Robin: Wow, that was amazing! Thank you so much Fabrice.

Top 10 Quotes:

  1. On Antarctica: “It was one of the hardest things I’ve ever done, including creating a start-up and running it for decades.”
  2. On Antarctica: “Okay, it was exactly like a start-up. I did not know what I was doing.”
  3. On being a founder: “You can always push yourself more than you think you can.”
  4. On being a founder: “Clearly, there’s one thing I think founders have in common is that we’re more tolerant to risk than most.”
  5. On Antarctica: “Fear is not a feeling I have often, or if ever, experienced in any context. Frankly, I don’t remember the last time we’ve been afraid of anything.”

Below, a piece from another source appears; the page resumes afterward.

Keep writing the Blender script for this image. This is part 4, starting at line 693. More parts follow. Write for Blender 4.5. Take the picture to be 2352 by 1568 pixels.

  6. On founding his first tech company: “At 23, I went on to build the “eBay of Europe”, raised 63 million venture money and had 150 employees in five countries. It was really like 10 million a month in GMV. And for a hot minute, I felt like I was on top of the world.”
  7. On being a tech founder: “I realized, you know what, I didn’t do this for the money anyway. I like creating something out of nothing. I like the zero to one.”
  8. On founding Zingy: “I lived in New York essentially on $2 a day for two years. Slept on a couch in the office. We rented the office, so I could only afford four pieces of ramen noodles per day. I invested every last penny I had. It was extraordinarily tough, but ultimately we grabbed the victory from the jaws of defeat when on August 15 2003, we became profitable.”
  9. “What’s interesting, is that the most meaningful point in my life is not the day I sold the company and made like 40 million bucks as a 29 year old. It’s the day we became profitable. Because the day we became profitable, we became masters of our own destiny.”
  10. “We have a policy whereby if you’re a founder that has done right by us, and you’ve had an amazing exit with us, and we backed your first company, no matter what you do in your second company, no matter the valuation, no matter whatever, you get a check.”